International Herald Tribune

Dec. 2, 1996

by Jonathan Mirsky

Manila - It was a macabre moment when Jiang Zemin presented Bill Clinton here with what Beijing spokesmen described as an example of Chinese goodwill: a video and photograph album of a crashed World War II B-24 bomber, complete with remains, discovered in Guanxi Province in southern China.

In earlier days, Chinese leaders, keen to impress important foreigners, gave them pandas. Now wreckage and skeletons are in vogue. President Clinton did not ask President Jiang how long the B-24 had been known about.

He did not ask, either, about the dissidents Wei Jingsheng and Wang Dan. The phrase "butchers of Beijing" used in his acceptance speech four years ago, would now be considered destructive engagement.

"Constructive engagement" has emerged from the advice the White House gets from China experts in Washington's think tanks that National Security Adviser Anthony Lake calls upon for support. These academicians and ex-officials say that China is not like other countries -- because of "face", its officials must never be confronted, and certainly not in public. What works is subtlety, discretion and indirection.

That China uses and armory of brutal terms and tactics -- calling Hong Kong's Governor Chris Patten a "whore", or firing missiles close to Taiwan to influence its election last March -- is not mentioned.
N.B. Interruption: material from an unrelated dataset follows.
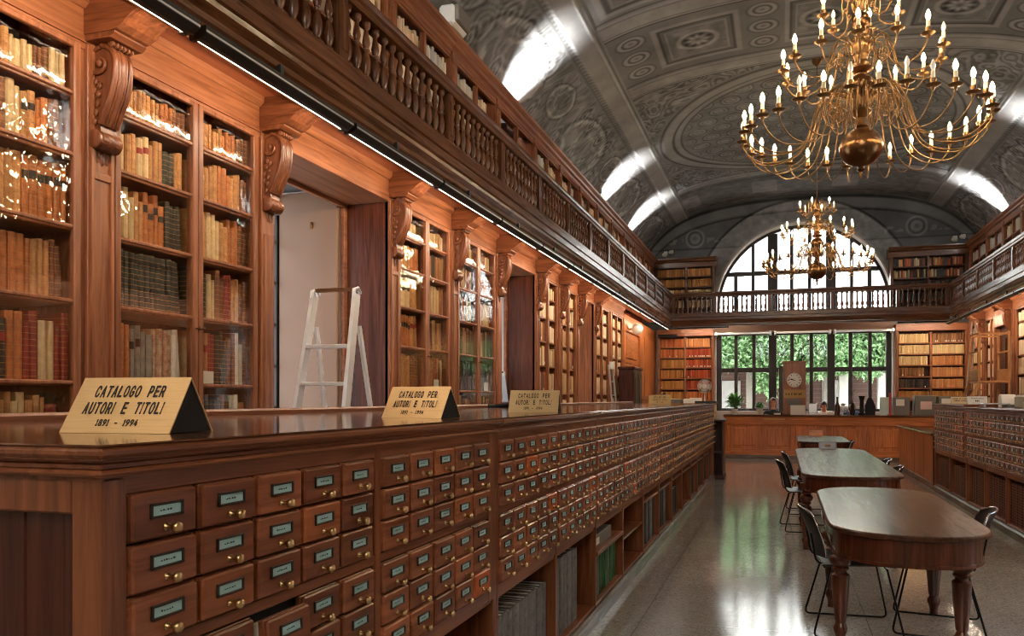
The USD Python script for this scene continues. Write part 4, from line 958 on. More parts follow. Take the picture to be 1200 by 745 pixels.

The White House points, off the record, to a recent success of the new subtlety. When Wang Dan was imprisoned for 11 years (he had already served almost four after the ruthless suppression of the pro-democracy movement in 1989), the American response was muted. Washington indicated disappointment and regret, but not so much that the upcoming visit to Beijing by Secretary of State Warren Christopher might be overshadowed.
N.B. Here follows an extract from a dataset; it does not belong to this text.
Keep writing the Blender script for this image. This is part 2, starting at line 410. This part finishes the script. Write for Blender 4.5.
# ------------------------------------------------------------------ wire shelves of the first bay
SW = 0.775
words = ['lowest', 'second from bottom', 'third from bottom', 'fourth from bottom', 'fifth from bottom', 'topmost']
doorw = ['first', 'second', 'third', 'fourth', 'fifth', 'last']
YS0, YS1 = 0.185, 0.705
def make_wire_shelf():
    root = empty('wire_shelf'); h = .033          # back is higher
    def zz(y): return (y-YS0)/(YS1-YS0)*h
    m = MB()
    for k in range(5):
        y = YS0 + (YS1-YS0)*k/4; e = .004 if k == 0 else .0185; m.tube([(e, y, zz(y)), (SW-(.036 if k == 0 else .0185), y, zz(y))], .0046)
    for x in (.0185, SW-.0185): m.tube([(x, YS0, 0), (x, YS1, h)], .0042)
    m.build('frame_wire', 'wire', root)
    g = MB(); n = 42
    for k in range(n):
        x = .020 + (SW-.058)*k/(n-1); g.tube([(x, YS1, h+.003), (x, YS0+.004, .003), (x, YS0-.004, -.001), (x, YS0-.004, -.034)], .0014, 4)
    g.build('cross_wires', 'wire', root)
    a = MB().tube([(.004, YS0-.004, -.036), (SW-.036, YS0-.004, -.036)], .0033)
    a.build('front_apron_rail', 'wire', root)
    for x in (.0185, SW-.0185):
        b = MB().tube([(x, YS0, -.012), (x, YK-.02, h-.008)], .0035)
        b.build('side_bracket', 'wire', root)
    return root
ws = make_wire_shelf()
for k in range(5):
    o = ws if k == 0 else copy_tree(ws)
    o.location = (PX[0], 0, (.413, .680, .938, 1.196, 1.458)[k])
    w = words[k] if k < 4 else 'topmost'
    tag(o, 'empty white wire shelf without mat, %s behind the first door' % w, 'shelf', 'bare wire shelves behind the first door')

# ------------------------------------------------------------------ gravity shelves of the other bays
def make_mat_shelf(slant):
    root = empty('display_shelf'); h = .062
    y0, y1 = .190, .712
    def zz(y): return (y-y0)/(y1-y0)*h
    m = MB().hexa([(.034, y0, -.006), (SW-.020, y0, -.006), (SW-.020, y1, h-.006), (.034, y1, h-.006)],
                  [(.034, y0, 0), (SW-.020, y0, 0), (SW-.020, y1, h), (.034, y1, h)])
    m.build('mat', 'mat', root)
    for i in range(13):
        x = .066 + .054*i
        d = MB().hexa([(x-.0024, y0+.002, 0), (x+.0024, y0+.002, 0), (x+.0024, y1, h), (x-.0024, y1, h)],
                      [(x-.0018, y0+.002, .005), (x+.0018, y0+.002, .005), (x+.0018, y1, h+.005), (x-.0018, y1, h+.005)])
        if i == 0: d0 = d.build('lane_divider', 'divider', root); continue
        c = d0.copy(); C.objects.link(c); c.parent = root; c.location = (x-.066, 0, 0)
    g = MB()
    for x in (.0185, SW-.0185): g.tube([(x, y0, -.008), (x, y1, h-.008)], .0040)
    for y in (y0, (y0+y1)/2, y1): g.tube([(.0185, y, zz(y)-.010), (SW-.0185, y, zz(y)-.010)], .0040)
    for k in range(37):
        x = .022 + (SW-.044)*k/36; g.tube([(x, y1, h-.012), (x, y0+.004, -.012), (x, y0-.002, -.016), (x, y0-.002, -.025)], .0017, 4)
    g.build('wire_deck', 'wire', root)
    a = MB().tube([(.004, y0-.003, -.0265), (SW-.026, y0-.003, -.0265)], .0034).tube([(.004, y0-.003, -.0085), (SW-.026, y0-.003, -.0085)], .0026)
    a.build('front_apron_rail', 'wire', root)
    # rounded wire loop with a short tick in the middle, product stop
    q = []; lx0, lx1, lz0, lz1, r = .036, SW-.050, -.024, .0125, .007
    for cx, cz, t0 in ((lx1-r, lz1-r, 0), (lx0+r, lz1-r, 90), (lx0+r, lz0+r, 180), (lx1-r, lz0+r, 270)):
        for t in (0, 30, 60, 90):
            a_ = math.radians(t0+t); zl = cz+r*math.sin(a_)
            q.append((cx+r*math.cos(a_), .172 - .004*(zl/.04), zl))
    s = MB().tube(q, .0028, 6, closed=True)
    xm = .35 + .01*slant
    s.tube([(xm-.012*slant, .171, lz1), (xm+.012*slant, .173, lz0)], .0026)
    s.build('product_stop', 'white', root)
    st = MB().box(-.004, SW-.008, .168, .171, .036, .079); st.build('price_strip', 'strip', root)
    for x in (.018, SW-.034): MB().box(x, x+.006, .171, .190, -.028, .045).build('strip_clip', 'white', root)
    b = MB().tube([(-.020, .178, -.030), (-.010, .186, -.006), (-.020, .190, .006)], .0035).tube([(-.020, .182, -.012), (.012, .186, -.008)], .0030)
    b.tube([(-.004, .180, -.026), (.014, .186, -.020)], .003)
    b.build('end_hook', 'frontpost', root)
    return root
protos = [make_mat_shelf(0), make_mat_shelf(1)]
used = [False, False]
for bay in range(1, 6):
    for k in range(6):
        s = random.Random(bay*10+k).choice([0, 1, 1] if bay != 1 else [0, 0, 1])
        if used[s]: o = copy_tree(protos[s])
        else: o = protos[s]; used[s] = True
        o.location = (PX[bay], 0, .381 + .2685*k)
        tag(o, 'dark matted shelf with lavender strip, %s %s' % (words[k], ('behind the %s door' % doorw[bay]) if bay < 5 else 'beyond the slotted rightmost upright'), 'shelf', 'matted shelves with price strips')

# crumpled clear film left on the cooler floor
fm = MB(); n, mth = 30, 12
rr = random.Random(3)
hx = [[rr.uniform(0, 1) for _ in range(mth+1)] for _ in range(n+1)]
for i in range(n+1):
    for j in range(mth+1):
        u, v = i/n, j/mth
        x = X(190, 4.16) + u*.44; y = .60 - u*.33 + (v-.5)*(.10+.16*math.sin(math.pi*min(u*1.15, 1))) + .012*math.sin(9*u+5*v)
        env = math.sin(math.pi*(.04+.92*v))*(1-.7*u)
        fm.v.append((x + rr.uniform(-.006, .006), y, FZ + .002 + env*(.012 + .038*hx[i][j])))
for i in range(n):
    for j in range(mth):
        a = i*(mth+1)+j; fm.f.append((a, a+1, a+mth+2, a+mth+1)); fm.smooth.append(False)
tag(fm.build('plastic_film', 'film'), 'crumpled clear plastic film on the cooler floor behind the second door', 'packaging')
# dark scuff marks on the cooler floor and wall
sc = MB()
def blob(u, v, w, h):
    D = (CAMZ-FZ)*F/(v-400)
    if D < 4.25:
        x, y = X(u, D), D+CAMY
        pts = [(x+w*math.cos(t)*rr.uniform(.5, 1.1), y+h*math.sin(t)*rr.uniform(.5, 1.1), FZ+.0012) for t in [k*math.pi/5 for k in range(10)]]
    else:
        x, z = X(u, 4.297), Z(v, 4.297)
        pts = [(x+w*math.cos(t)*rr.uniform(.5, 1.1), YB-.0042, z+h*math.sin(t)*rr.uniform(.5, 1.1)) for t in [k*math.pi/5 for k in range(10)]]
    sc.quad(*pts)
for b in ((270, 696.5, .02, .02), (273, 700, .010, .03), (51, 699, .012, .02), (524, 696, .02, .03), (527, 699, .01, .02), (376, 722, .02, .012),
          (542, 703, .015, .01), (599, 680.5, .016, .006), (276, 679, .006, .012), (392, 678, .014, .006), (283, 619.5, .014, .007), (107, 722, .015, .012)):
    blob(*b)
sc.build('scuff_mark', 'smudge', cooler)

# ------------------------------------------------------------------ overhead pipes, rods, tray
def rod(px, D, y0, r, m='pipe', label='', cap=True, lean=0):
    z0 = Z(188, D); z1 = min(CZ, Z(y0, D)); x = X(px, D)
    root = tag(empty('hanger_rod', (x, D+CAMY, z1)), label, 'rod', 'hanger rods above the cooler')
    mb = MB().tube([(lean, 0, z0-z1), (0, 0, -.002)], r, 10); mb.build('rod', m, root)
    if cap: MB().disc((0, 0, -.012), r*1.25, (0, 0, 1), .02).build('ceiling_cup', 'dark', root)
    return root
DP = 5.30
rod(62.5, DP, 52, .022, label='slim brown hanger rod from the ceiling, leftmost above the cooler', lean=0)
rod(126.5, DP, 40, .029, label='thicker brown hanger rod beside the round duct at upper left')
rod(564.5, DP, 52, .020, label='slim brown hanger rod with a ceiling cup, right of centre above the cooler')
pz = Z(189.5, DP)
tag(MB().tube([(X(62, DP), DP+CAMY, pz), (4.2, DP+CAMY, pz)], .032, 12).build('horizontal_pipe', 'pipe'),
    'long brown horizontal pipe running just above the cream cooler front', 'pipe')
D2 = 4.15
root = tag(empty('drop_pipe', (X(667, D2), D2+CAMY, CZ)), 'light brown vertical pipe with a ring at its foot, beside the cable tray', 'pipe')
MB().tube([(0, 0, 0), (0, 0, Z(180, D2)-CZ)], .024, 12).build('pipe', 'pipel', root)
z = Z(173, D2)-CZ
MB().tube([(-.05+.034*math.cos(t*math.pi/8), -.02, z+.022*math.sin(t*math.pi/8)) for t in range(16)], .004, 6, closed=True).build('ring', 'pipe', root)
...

What pleased the White House was the subtle message passed back after the measured reaction to Wang Dan's imprisonment. Beijing, it was hinted, was reconsidering its program of selling weapons to Iran, regularly described by the U.S. government as a rogue nation. That hint may explain the insistence in Manila by Chinese Foreign Ministry spokesman Shen Goufang that China never has, does not and never will spread weapons or technology of mass destruction to anyone.
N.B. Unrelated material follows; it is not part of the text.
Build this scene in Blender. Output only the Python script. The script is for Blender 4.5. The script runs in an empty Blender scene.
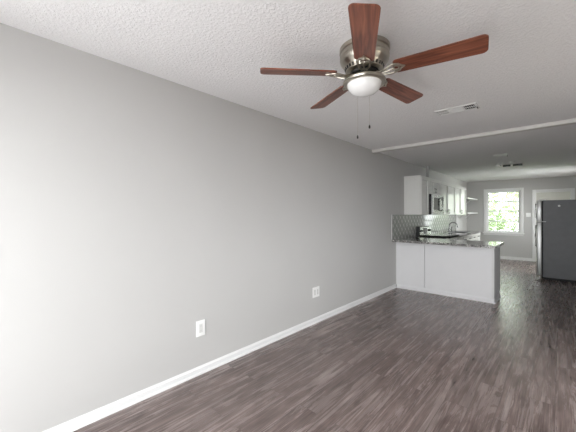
import bpy, bmesh, math, random
from mathutils import Vector, Matrix
random.seed(7)
PI = math.pi
S = bpy.context.scene
C = S.collection

# ------------------------------------------------------------------ camera
cam_d = bpy.data.cameras.new('camera')
cam = bpy.data.objects.new('camera', cam_d); C.objects.link(cam)
cam_d.sensor_width = 36.0
cam_d.lens = 301.08 / 576.0 * 36.0
cam_d.shift_y = -1.36 / 576.0
cam_d.clip_start = 0.02
CX, CH, YAW = 2.3098, 1.3731, 42.172
cam.location = (CX, 0.0, CH)
cam.rotation_euler = (PI / 2, 0, math.radians(YAW))
S.camera = cam

# ------------------------------------------------------------------ sky, daylight, exposure
W = bpy.data.worlds.new('overcast_sky'); S.world = W
W.use_nodes = True
wn = W.node_tree.nodes; wl = W.node_tree.links
bg = wn['Background']
bg.inputs['Color'].default_value = (0.965, 0.985, 1.0, 1)
bg.inputs['Strength'].default_value = 5.8

def area(name, loc, rot, sx, sy, power, col=(1, 1, 1), portal=False):
    d = bpy.data.lights.new(name, 'AREA'); d.shape = 'RECTANGLE'
    d.size = sx; d.size_y = sy; d.energy = power; d.color = col
    o = bpy.data.objects.new(name, d); C.objects.link(o)
    o.location = loc; o.rotation_euler = rot
    if portal: d.cycles.is_portal = True
    return o
# daylight panel added beyond the unseen opening behind the camera
area('added_front_daylight', (1.3, -6.0, 4.4), (PI / 2, 0, 0), 14.0, 7.0, 350, (0.97, 0.985, 1.0))
area('added_side_daylight', (9.6, 1.5, 4.6), (PI / 2, 0, PI / 2), 10.0, 7.0, 950, (0.95, 0.975, 1.0))  # sky panel added to brighten the lower part of the left wall
# lamp added beyond an unseen side window to brighten the kitchen
area('added_kitchen_daylight', (3.6, 9.8, 2.35), (PI / 2, 0, PI / 2), 1.4, 1.3, 115, (0.96, 1.0, 0.95))
# portals only guide sampling of the sky through the kitchen window and two added openings
area('added_front_portal', (1.35, -0.66, 1.07), (PI / 2, 0, 0), 2.3, 2.14, 1, portal=True)
area('added_side_portal', (3.78, 2.55, 1.3), (PI / 2, 0, PI / 2), 2.1, 1.2, 1, portal=True)
area('kitchen_window_portal', (0.98, 11.58, 1.47), (PI / 2, 0, PI), 0.9, 1.34, 1, portal=True)

vs = S.view_settings
vs.view_transform = 'Standard'; vs.look = 'None'
vs.gamma = 1.0; vs.use_curve_mapping = False
vs.exposure = 0.24

# ------------------------------------------------------------------ materials
def lin(c):
    f = lambda v: v / 12.92 if v <= 0.04045 else ((v + 0.055) / 1.055) ** 2.4
    return tuple(f(v / 255.0) for v in c) + (1.0,)

def new_mat(name):
    m = bpy.data.materials.new(name); m.use_nodes = True
    nt = m.node_tree; return m, nt, nt.nodes, nt.links, nt.nodes['Principled BSDF']

def mat(name, col, rough=0.5, metal=0.0, var=0.05, scale=6.0, bump=0.0, bscale=80.0, spec=0.5, coat=0.0):
    """plain painted / metal surface with a faint procedural tone variation"""
    m, nt, N, L, p = new_mat(name)
    c = lin(col)
    tc = N.new('ShaderNodeTexCoord'); no = N.new('ShaderNodeTexNoise')
    no.inputs['Scale'].default_value = scale; no.inputs['Detail'].default_value = 3
    L.new(tc.outputs['Object'], no.inputs['Vector'])
    r = N.new('ShaderNodeValToRGB')
    r.color_ramp.elements[0].position = .3; r.color_ramp.elements[1].position = .7
    r.color_ramp.elements[0].color = tuple(v * (1 - var) for v in c[:3]) + (1,)
    r.color_ramp.elements[1].color = tuple(min(1, v * (1 + var)) for v in c[:3]) + (1,)
    L.new(no.outputs['Fac'], r.inputs['Fac']); L.new(r.outputs['Color'], p.inputs['Base Color'])
    p.inputs['Roughness'].default_value = rough; p.inputs['Metallic'].default_value = metal
    p.inputs['Specular IOR Level'].default_value = spec
    p.inputs['Coat Weight'].default_value = coat
    if bump:
        n2 = N.new('ShaderNodeTexNoise'); n2.inputs['Scale'].default_value = bscale; n2.inputs['Detail'].default_value = 4
        L.new(tc.outputs['Object'], n2.inputs['Vector'])
        b = N.new('ShaderNodeBump'); b.inputs['Strength'].default_value = bump; b.inputs['Distance'].default_value = .01
        L.new(n2.outputs['Fac'], b.inputs['Height']); L.new(b.outputs['Normal'], p.inputs['Normal'])
    return m

M = {}
M['wall'] = mat('grey_wall_paint', (190, 189, 187), .55, var=.012, scale=1.6, bump=.05, bscale=160, spec=.3)
M['white'] = mat('white_trim_paint', (228, 228, 227), .35, var=.01)
M['ctrim'] = mat('ceiling_trim_paint', (214, 212, 208), .5, var=.02)
M['panel'] = mat('white_panel_paint', (234, 234, 235), .4, var=.01)
M['cabinet'] = mat('white_cabinet_lacquer', (232, 232, 228), .16, var=.01)
M['plastic'] = mat('white_plastic', (240, 240, 238), .3, var=.01)
M['greyplastic'] = mat('grey_plastic', (186, 186, 184), .4, var=.02)
M['insert'] = mat('outlet_face', (214, 214, 211), .35, var=.02)
M['black'] = mat('black_gloss', (10, 10, 11), .12, var=.1)
M['dark'] = mat('dark_recess', (22, 22, 22), .6, var=.1)
M['nickel'] = mat('brushed_nickel', (186, 180, 168), .28, 1.0, var=.06, scale=30)
M['chrome'] = mat('dark_chrome', (150, 150, 150), .12, 1.0, var=.03)
M['steel'] = mat('stainless_steel', (196, 197, 196), .25, 1.0, var=.04, scale=20)
M['fridgeside'] = mat('charcoal_textured_enamel', (116, 117, 120), .4, var=.05, scale=9, bump=.12, bscale=260)
M['fridgedoor'] = mat('silver_fridge_door', (206, 207, 205), .3, .55, var=.03)
M['gasket'] = mat('black_rubber', (12, 12, 12), .7)
M['doorpaint'] = mat('white_door_paint', (214, 213, 204), .4, var=.015)
M['chain'] = mat('bead_chain_metal', (200, 196, 186), .35, .8)
M['fob'] = mat('dark_chain_fob', (48, 44, 42), .35)
M['trunk'] = mat('tree_bark', (96, 82, 66), .9, var=.3, scale=14)
M['fixture'] = mat('black_fixture_metal', (20, 20, 20), .35, var=.1)
M['sinksteel'] = mat('sink_steel', (140, 141, 142), .3, 1.0)

# frosted bowl
m, nt, N, L, p = new_mat('frosted_glass_bowl'); M['bowl'] = m
tc = N.new('ShaderNodeTexCoord'); no = N.new('ShaderNodeTexNoise'); no.inputs['Scale'].default_value = 12
L.new(tc.outputs['Object'], no.inputs['Vector'])
r = N.new('ShaderNodeValToRGB'); r.color_ramp.elements[0].color = (.82, .82, .81, 1); r.color_ramp.elements[1].color = (.88, .88, .87, 1)
L.new(no.outputs['Fac'], r.inputs['Fac']); L.new(r.outputs['Color'], p.inputs['Base Color'])
p.inputs['Roughness'].default_value = .22; p.inputs['Subsurface Weight'].default_value = .15
p.inputs['Subsurface Radius'].default_value = (.02, .02, .02)

# knock-down textured ceiling
m, nt, N, L, p = new_mat('knockdown_ceiling'); M['ceiling'] = m
tc = N.new('ShaderNodeTexCoord')
n1 = N.new('ShaderNodeTexNoise'); n1.inputs['Scale'].default_value = 55; n1.inputs['Detail'].default_value = 5; n1.inputs['Roughness'].default_value = .62
L.new(tc.outputs['Object'], n1.inputs['Vector'])
r = N.new('ShaderNodeValToRGB'); r.color_ramp.elements[0].position = .42; r.color_ramp.elements[1].position = .62
L.new(n1.outputs['Fac'], r.inputs['Fac'])
b = N.new('ShaderNodeBump'); b.inputs['Strength'].default_value = .45; b.inputs['Distance'].default_value = .007
L.new(r.outputs['Color'], b.inputs['Height']); L.new(b.outputs['Normal'], p.inputs['Normal'])
r2 = N.new('ShaderNodeValToRGB'); r2.color_ramp.elements[0].color = lin((232, 231, 231)); r2.color_ramp.elements[1].color = lin((242, 241, 241))
L.new(n1.outputs['Fac'], r2.inputs['Fac']); L.new(r2.outputs['Color'], p.inputs['Base Color'])
p.inputs['Roughness'].default_value = .8; p.inputs['Specular IOR Level'].default_value = .2

# plank floor, boards running along Y
m, nt, N, L, p = new_mat('grey_brown_plank_floor'); M['floor'] = m
tc = N.new('ShaderNodeTexCoord')
mp = N.new('ShaderNodeMapping'); mp.inputs['Rotation'].default_value = (0, 0, PI / 2)
L.new(tc.outputs['Object'], mp.inputs['Vector'])
br = N.new('ShaderNodeTexBrick')
br.offset = .37; br.inputs['Scale'].default_value = 1.0
br.inputs['Brick Width'].default_value = 1.22; br.inputs['Row Height'].default_value = .152
br.inputs['Mortar Size'].default_value = .0014; br.inputs['Mortar Smooth'].default_value = .1
br.inputs['Color1'].default_value = (0, 0, 0, 1); br.inputs['Color2'].default_value = (1, 1, 1, 1)
br.inputs['Mortar'].default_value = (.5, .5, .5, 1)
L.new(mp.outputs['Vector'], br.inputs['Vector'])
# each board gets its own stretch of grain
off = N.new('ShaderNodeVectorMath'); off.operation = 'SCALE'; off.inputs['Scale'].default_value = 13.0
L.new(br.outputs['Color'], off.inputs[0])
add = N.new('ShaderNodeVectorMath'); add.operation = 'ADD'
L.new(tc.outputs['Object'], add.inputs[0]); L.new(off.outputs['Vector'], add.inputs[1])
gm = N.new('ShaderNodeMapping'); gm.inputs['Scale'].default_value = (19.0, 1.15, 1.0)
L.new(add.outputs['Vector'], gm.inputs['Vector'])
g1 = N.new('ShaderNodeTexNoise'); g1.inputs['Scale'].default_value = 1.0; g1.inputs['Detail'].default_value = 9; g1.inputs['Roughness'].default_value = .7; g1.inputs['Distortion'].default_value = 1.1
L.new(gm.outputs['Vector'], g1.inputs['Vector'])
gm2 = N.new('ShaderNodeMapping'); gm2.inputs['Scale'].default_value = (150.0, 4.0, 1.0)
L.new(add.outputs['Vector'], gm2.inputs['Vector'])
g2 = N.new('ShaderNodeTexNoise'); g2.inputs['Scale'].default_value = 1.0; g2.inputs['Detail'].default_value = 3
L.new(gm2.outputs['Vector'], g2.inputs['Vector'])
r = N.new('ShaderNodeValToRGB'); e = r.color_ramp.elements
e[0].position = .25; e[0].color = lin((88, 74, 71)); e[1].position = .78; e[1].color = lin((206, 196, 192))
k = r.color_ramp.elements.new(.45); k.color = lin((118, 103, 99)); k = r.color_ramp.elements.new(.60); k.color = lin((144, 130, 126))
L.new(g1.outputs['Fac'], r.inputs['Fac'])
mx = N.new('ShaderNodeMixRGB'); mx.blend_type = 'MULTIPLY'; mx.inputs['Fac'].default_value = .8
rr = N.new('ShaderNodeValToRGB'); rr.color_ramp.elements[0].position = .34; rr.color_ramp.elements[0].color = (.48, .47, .46, 1); rr.color_ramp.elements[1].position = .70; rr.color_ramp.elements[1].color = (1.35, 1.35, 1.35, 1)
L.new(g2.outputs['Fac'], rr.inputs['Fac']); L.new(r.outputs['Color'], mx.inputs['Color1']); L.new(rr.outputs['Color'], mx.inputs['Color2'])
tone = N.new('ShaderNodeValToRGB'); tone.color_ramp.elements[0].color = (.84, .83, .83, 1); tone.color_ramp.elements[1].color = (1.06, 1.05, 1.05, 1)
L.new(br.outputs['Color'], tone.inputs['Fac'])
mx2 = N.new('ShaderNodeMixRGB'); mx2.blend_type = 'MULTIPLY'; mx2.inputs['Fac'].default_value = 1
L.new(mx.outputs['Color'], mx2.inputs['Color1']); L.new(tone.outputs['Color'], mx2.inputs['Color2'])
mx3 = N.new('ShaderNodeMixRGB'); mx3.inputs['Color2'].default_value = lin((78, 68, 65))
L.new(br.outputs['Fac'], mx3.inputs['Fac']); L.new(mx2.outputs['Color'], mx3.inputs['Color1'])
gm3 = N.new('ShaderNodeMapping'); gm3.inputs['Scale'].default_value = (13.0, 3.6, 1.0)
L.new(add.outputs['Vector'], gm3.inputs['Vector'])
g3 = N.new('ShaderNodeTexNoise'); g3.inputs['Scale'].default_value = 1.0; g3.inputs['Detail'].default_value = 4; g3.inputs['Distortion'].default_value = 1.6
L.new(gm3.outputs['Vector'], g3.inputs['Vector'])
r4 = N.new('ShaderNodeValToRGB'); r4.color_ramp.elements[0].position = .34; r4.color_ramp.elements[0].color = (.74, .72, .71, 1)
r4.color_ramp.elements[1].position = .60; r4.color_ramp.elements[1].color = (1.08, 1.08, 1.08, 1)      # darker knots and cathedral figure
L.new(g3.outputs['Fac'], r4.inputs['Fac'])
mx4 = N.new('ShaderNodeMixRGB'); mx4.blend_type = 'MULTIPLY'; mx4.inputs['Fac'].default_value = 1
L.new(mx3.outputs['Color'], mx4.inputs['Color1']); L.new(r4.outputs['Color'], mx4.inputs['Color2'])
L.new(mx4.outputs['Color'], p.inputs['Base Color'])
rg = N.new('ShaderNodeMapRange'); rg.inputs['To Min'].default_value = .20; rg.inputs['To Max'].default_value = .34
L.new(g1.outputs['Fac'], rg.inputs['Value']); L.new(rg.outputs['Result'], p.inputs['Roughness'])
b = N.new('ShaderNodeBump'); b.inputs['Strength'].default_value = .12; b.inputs['Distance'].default_value = .004
L.new(g2.outputs['Fac'], b.inputs['Height']); L.new(b.outputs['Normal'], p.inputs['Normal'])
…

World War II aircraft wreckage. Bilateral hints. Vice President Al Gore to Beijing early 1997. Mr. Clinton and Mr. Jiang to exchange visits sometime in the next two years.

Strive as they might, the briefers after the 85-minute meeting between the two presidents could find little common ground other than a recognition that the U.S.-China relationship is important for the world, and that for internal political purposes each leader would profit from visiting the other.

Mr. Jiang, with a crucial Communist Party congress coming up next year where he must be acclaimed Deng Xiaoping's successor, had little to give. He must appear before his colleagues as nationalistic, though, and also as unyielding with foreigners who nonetheless invite him to their capitals.

China has been told repeatedly by acting U.S. Trade Representative Charlene Barshefsky that it has a long way to go to enter the World Trade Organization. But in the present atmosphere in China -- in which Mr. Deng's reforms, his family and his allies are all under attack -- Mr. Jiang probably takes the Chinese long view in the end foreigners come around.

There was plenty of evidence for this when Mr. Christopher was in Beijing ahead of Mr. Clinton's meeting with Mr. Jiang in Manila. Speaking at Fudan University, he praised China's legal and administrative reforms.

He had already ensured that John Shattuck, his assistant secretary for human rights, who two years ago had met Wei Jingsheng, this time remained silent. In any event, there were no dissidents at large.

Mr. Christopher, unlike his Chinese interlocutors, had a big thing to give away -- the idea that human rights are an international concept to which nations adhere in UN conventions. Beijing dismisses this a violation of sovereignty, instead defining human rights as shelter and enough to eat.

Mr. Christopher agreed. He told the Fudan students that "each nation with its own history and its own set of requirements, must find its own way on this subject." This is bad news in China's gulag in Tibet.

The writer is East Asia editor of The Times in London.